> _Written instruction_: Wherever a line in the data below holds "this", copy that line.

> _Task inputs_:
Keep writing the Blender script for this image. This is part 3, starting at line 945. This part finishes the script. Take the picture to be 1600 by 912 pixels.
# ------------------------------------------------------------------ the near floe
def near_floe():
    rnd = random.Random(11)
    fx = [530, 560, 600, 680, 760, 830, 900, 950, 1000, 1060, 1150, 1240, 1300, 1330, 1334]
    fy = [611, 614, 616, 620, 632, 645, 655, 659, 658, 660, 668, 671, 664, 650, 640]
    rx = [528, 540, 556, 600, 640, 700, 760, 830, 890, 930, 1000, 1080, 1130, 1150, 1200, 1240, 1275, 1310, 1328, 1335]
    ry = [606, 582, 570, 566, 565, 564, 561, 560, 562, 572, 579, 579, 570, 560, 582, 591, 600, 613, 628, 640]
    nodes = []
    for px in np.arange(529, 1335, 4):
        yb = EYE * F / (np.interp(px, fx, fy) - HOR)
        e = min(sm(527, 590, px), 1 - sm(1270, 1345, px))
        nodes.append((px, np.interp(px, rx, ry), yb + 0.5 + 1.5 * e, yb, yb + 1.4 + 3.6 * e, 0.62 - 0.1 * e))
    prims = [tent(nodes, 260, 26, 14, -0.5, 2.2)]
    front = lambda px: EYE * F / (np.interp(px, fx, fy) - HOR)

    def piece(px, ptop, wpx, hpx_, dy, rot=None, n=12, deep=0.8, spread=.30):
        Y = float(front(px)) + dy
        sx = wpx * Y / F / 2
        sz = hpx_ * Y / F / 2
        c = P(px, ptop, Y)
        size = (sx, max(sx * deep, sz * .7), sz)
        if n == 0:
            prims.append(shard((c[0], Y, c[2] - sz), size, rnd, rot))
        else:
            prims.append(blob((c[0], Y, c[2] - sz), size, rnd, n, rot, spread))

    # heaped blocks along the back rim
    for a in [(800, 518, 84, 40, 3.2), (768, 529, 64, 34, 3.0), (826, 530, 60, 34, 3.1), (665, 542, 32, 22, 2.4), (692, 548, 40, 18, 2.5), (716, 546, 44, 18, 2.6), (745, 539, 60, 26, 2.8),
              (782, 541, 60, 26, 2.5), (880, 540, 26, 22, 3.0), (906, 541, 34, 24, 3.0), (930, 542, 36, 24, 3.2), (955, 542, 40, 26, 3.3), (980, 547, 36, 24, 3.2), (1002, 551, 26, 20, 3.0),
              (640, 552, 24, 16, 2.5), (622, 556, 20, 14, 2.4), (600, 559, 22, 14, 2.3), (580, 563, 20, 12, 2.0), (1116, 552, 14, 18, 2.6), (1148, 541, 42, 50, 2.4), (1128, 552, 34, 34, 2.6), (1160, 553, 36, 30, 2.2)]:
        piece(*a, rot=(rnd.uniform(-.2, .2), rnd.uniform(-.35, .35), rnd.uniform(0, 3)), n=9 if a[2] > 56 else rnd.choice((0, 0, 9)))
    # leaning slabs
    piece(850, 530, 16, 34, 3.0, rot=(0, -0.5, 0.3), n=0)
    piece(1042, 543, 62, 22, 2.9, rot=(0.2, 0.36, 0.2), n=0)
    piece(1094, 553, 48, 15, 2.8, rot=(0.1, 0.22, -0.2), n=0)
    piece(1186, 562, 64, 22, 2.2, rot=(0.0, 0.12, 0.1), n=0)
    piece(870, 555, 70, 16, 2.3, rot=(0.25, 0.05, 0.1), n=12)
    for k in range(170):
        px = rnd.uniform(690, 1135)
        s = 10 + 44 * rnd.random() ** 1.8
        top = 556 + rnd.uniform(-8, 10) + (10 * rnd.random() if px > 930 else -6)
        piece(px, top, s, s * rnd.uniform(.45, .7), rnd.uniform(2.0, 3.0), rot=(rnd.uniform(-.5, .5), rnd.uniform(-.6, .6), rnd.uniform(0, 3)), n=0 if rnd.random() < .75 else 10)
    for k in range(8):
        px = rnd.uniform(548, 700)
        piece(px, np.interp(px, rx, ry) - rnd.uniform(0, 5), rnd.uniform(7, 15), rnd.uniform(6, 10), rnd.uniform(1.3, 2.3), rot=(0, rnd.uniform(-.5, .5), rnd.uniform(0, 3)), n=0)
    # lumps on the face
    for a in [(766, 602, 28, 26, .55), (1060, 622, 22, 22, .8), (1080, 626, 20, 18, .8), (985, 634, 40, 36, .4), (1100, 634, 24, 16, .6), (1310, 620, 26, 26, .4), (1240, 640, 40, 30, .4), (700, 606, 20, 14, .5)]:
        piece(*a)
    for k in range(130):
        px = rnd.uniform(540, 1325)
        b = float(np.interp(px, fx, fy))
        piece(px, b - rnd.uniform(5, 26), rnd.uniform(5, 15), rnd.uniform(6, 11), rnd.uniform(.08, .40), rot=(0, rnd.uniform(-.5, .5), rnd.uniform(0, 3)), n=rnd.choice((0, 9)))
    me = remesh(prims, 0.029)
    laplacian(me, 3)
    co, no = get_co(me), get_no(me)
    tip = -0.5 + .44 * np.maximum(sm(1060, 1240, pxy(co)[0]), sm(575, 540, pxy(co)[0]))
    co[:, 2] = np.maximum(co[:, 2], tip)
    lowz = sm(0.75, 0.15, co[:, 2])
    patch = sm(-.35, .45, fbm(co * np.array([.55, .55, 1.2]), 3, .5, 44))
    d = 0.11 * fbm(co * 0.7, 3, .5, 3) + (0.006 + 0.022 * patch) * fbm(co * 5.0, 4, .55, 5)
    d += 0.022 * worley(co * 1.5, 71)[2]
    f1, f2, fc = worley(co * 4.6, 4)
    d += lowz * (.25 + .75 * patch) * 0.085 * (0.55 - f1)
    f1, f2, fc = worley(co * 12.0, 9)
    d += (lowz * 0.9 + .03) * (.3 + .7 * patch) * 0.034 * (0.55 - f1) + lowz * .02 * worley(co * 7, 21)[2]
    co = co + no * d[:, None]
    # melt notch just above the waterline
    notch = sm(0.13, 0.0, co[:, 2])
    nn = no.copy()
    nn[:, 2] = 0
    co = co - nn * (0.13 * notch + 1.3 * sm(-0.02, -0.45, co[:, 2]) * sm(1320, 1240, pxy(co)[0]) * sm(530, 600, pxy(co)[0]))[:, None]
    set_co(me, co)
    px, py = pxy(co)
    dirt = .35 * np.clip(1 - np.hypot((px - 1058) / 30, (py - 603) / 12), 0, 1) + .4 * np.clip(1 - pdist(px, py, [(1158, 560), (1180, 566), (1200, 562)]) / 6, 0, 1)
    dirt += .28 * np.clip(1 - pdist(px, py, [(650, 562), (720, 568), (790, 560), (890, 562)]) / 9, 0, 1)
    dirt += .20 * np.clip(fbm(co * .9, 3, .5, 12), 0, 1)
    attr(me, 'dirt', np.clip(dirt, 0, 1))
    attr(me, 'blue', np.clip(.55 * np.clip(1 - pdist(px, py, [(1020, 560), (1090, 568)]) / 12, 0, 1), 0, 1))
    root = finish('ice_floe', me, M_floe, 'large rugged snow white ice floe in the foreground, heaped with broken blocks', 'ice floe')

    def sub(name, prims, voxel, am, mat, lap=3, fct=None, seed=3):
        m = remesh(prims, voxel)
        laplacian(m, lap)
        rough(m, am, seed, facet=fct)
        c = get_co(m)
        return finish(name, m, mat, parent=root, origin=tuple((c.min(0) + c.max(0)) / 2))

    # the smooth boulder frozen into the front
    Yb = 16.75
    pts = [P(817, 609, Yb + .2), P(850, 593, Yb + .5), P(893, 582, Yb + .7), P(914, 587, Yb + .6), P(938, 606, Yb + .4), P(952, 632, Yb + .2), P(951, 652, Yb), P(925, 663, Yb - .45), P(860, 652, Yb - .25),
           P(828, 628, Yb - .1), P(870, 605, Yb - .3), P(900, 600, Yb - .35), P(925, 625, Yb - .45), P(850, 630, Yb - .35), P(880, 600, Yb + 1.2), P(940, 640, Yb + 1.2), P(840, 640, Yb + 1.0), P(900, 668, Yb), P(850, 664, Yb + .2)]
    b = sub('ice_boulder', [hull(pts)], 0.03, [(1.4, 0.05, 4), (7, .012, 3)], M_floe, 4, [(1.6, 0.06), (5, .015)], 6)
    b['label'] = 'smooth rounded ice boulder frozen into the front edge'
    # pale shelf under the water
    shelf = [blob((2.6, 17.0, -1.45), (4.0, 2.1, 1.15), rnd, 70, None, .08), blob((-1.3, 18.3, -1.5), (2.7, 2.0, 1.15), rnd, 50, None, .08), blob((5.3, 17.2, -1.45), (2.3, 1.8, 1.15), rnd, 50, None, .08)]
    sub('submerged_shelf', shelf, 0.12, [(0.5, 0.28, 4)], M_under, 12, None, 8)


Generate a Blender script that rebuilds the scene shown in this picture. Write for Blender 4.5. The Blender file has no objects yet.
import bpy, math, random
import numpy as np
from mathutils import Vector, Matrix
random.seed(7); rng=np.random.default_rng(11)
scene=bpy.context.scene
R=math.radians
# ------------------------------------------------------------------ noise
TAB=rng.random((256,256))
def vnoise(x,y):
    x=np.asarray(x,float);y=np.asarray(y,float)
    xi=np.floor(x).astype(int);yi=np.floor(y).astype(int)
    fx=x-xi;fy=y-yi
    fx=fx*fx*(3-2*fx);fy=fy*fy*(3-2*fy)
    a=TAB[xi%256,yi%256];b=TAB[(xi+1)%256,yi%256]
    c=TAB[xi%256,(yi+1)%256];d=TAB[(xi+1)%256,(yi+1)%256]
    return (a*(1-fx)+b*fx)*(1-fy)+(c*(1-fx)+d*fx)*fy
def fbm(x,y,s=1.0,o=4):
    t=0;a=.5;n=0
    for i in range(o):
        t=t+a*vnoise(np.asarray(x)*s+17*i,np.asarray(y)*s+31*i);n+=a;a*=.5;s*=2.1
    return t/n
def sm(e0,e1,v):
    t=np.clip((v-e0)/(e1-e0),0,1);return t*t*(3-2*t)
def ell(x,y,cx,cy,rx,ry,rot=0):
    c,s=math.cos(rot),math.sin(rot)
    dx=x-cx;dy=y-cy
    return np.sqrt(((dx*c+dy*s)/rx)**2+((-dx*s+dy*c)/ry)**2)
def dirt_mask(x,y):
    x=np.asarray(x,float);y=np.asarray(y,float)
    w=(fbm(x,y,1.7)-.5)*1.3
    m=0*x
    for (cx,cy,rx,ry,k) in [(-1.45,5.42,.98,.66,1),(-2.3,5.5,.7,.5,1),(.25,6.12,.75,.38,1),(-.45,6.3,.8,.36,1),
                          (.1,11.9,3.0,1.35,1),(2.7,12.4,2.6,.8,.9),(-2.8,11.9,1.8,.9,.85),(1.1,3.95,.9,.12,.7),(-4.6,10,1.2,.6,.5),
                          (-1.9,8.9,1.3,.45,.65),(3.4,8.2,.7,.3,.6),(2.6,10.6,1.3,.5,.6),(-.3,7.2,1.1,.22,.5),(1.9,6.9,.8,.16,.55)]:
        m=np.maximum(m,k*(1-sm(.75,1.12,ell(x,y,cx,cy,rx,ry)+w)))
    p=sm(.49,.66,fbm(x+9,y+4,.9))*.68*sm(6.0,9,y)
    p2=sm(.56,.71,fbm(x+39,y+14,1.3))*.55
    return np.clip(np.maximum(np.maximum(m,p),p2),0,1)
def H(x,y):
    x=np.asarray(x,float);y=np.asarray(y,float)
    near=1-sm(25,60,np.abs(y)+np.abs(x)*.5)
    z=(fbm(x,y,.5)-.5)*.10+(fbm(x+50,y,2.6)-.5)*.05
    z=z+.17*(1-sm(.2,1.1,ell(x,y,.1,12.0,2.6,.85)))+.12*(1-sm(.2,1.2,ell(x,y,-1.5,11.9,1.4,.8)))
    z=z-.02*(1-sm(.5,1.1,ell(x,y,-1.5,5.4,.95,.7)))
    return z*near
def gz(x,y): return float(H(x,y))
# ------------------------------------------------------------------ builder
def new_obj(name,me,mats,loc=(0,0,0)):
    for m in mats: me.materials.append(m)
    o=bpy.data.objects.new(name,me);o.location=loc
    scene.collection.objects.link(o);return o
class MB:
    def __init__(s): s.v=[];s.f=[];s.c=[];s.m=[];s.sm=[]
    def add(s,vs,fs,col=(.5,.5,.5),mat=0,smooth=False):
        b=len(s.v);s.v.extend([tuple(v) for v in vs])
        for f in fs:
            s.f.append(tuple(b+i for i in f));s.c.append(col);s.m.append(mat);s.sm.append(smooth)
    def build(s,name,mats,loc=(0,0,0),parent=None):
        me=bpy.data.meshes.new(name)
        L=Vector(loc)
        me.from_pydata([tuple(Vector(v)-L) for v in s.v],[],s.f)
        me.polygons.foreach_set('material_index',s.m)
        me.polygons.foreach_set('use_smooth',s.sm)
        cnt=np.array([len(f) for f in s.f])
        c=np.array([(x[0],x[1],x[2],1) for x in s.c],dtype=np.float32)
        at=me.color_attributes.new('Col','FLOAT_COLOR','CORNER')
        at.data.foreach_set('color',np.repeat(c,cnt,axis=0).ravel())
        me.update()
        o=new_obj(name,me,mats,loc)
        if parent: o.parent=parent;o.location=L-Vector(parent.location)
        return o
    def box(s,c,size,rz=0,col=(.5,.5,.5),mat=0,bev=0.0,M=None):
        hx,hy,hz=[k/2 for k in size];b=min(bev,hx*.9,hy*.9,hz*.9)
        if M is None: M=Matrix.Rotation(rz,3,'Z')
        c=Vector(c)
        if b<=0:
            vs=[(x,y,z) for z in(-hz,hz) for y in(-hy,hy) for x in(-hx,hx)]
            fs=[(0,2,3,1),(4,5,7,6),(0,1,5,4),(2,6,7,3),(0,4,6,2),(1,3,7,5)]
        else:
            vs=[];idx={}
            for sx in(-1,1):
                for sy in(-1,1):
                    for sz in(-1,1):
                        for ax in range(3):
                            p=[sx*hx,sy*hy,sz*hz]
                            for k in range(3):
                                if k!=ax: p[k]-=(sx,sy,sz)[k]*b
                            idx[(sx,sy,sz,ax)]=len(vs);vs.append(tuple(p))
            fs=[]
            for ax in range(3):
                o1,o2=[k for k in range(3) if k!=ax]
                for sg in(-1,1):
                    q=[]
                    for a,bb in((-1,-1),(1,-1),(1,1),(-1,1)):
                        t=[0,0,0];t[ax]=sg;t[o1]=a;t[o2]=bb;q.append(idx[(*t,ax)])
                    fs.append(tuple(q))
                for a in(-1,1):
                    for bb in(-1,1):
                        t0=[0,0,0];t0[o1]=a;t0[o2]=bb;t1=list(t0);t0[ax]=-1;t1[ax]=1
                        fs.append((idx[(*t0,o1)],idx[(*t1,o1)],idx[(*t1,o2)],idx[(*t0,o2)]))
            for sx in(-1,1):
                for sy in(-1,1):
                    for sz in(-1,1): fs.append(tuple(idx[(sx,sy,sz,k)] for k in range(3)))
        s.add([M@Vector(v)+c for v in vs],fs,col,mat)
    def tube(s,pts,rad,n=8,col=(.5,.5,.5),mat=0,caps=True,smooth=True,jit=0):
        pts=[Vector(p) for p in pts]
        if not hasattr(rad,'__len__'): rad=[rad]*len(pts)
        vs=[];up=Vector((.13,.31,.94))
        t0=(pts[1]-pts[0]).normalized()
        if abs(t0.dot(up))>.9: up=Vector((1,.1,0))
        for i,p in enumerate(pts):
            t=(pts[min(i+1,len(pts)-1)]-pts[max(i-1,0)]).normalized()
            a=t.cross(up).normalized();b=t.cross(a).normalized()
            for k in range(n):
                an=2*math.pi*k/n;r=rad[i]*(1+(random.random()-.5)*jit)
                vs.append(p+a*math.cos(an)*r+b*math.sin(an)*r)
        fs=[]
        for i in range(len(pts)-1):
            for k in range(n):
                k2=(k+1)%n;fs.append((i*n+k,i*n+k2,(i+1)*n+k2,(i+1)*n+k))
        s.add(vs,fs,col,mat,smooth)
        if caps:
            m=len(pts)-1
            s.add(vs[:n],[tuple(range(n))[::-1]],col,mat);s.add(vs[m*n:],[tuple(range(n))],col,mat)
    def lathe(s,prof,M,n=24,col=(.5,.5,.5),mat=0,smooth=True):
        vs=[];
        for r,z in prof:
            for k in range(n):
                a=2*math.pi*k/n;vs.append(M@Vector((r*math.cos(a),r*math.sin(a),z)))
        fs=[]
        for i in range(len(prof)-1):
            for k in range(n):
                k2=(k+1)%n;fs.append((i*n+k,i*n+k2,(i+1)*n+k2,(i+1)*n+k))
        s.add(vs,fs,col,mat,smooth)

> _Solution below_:
Keep writing the Blender script for this image. This is part 3, starting at line 945. This part finishes the script. Take the picture to be 1600 by 912 pixels.
Generate a Blender script that rebuilds the scene shown in this picture. Write for Blender 4.5. The Blender file has no objects yet.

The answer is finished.